Most theme families these days ship both light and dark variants. For example, Tokyo Themes has tokyo-day (light) alongside tokyo-night, tokyo-storm, and tokyo-moon (all dark). Batppuccin has batppuccin-latte (light) and batppuccin-mocha, batppuccin-macchiato, batppuccin-frappe (dark). But switching between them manually gets old fast. Here are a few ways to automate it.

Following the OS Appearance (macOS)

Since Emacs 29, the macOS (aka ns/NextStep port) build can detect when the OS switches between light and dark mode. The hook ns-system-appearance-change-functions fires whenever that happens, passing the symbol light or dark as an argument. All you need is:

(defun my-apply-theme (appearance)
  "Load theme based on APPEARANCE (light or dark)."
  (mapc #'disable-theme custom-enabled-themes)
  (pcase appearance
    ('light (load-theme 'tokyo-day t))
    ('dark (load-theme 'tokyo-night t))))

(add-hook 'ns-system-appearance-change-functions #'my-apply-theme)

That’s it. When you flip the system appearance (or the OS does it automatically based on time of day), Emacs follows along. The mapc line disables any currently active themes first – without it, load-theme stacks the new theme on top of the old one, which can cause weird color bleed between the two.

This approach is nice because it keeps Emacs in sync with every other app on your system. If you’re on macOS and running Emacs 29+, this is probably what you want.

Note: This only works with the native macOS build. If you’re running Emacs under X11 on macOS or on Linux/Windows, read on.

Following the OS Appearance (Cross-Platform)

If you want OS appearance tracking without writing the hook yourself, or you need it on a platform other than macOS, check out auto-dark. It detects OS-level dark/light mode changes on macOS, Linux (via D-Bus/GNOME), Windows, and even Android (Termux):

(use-package auto-dark
  :ensure t
  :config
  (setq auto-dark-themes '((batppuccin-mocha) (batppuccin-latte)))
  (auto-dark-mode))

The value is a list of two lists – dark theme(s) first, light theme(s) second. The extra nesting is there because you can stack multiple themes per mode (e.g., a base theme plus an overlay). For a single theme per mode, the format above is all you need. auto-dark polls the system appearance every few seconds and switches accordingly. It also provides auto-dark-dark-mode-hook and auto-dark-light-mode-hook if you want to run extra code on each switch.

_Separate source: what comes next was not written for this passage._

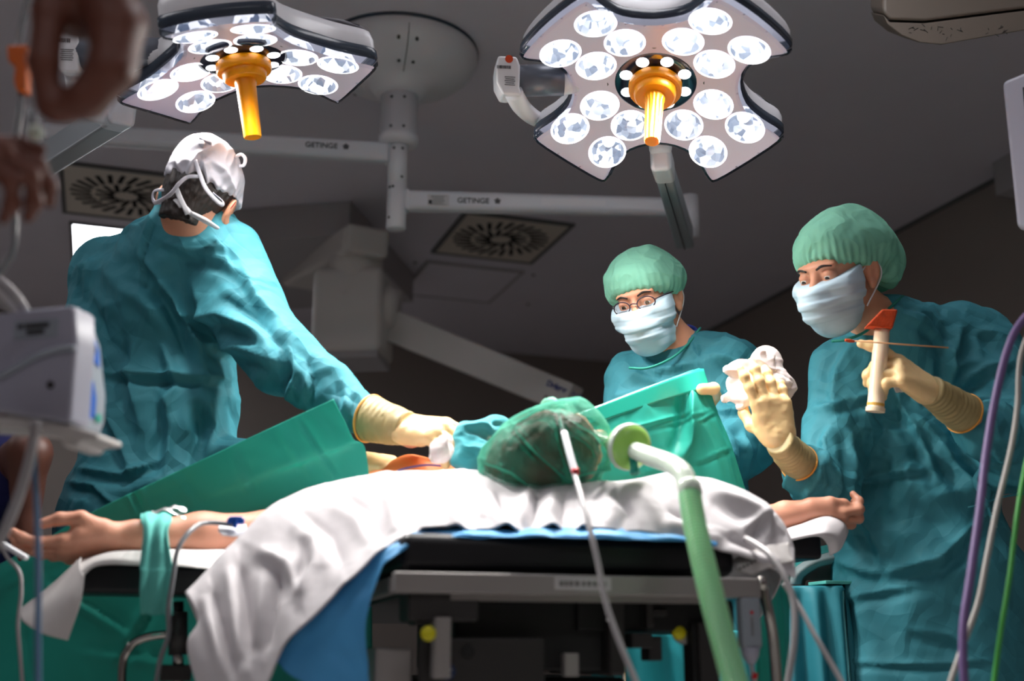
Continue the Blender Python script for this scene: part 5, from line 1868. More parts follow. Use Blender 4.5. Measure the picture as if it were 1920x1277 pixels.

Time-Based Switching with circadian.el

If you want theme switching based on time of day regardless of your OS, take a look at circadian.el. It can switch themes at fixed times or based on your local sunrise/sunset:

(use-package circadian
  :ensure t
  :config
  (setq circadian-themes '((:sunrise . batppuccin-latte)
                            (:sunset  . batppuccin-mocha)))
  (circadian-setup))

You can also use fixed hours if you prefer:

(setq circadian-themes '(("8:00"  . batppuccin-latte)
                          ("20:00" . batppuccin-mocha)))

For sunrise/sunset to work, set calendar-latitude and calendar-longitude in your config. circadian.el uses Emacs’s built-in solar calculations, so no external services are needed.1

Rolling Your Own with run-at-time

If you don’t want an extra dependency, you can do something basic with run-at-time:

(defun my-set-theme-for-time ()
  "Switch theme based on current hour."
  (let ((hour (string-to-number (format-time-string "%H"))))
    (mapc #'disable-theme custom-enabled-themes)
    (if (<= 8 hour 19)
        (load-theme 'tokyo-day t)
      (load-theme 'tokyo-night t))))

;; Run now and repeat every hour
(run-at-time t 3600 #'my-set-theme-for-time)

It’s crude compared to circadian.el, but it works and you can tweak the schedule however you like.

Which One Should You Pick?

  • macOS and want zero dependencies? The ns-system-appearance-change-functions hook is all you need.
  • Want OS tracking on Linux/Windows too? auto-dark has you covered.
  • Prefer time-based switching? circadian.el is the polished option; the DIY run-at-time approach works if you want to keep things minimal.

What about me? Well, I’m on macOS these days and I do enable the auto-switch between light/dark mode there. So, normally I’d pick the first option, but there’s a small catch - I really dislike light themes for programming and I’m using only dark variants day and night, so I don’t really need theme auto-switching in Emacs.

Note: One thing to keep in mind: if you’re using any of these, remove any static load-theme call from your init file – let the auto-switching mechanism handle theme loading, otherwise the two will fight on startup.

As usual, there’s no shortage of ways to solve this in Emacs. Are you doing auto-switching of themes yourself? Which is your favorite approach?

That’s all I have for you today. Keep hacking!

  1. Am I the only one impressed by the fact that the calendar package can calculate things like sunrise and sunset?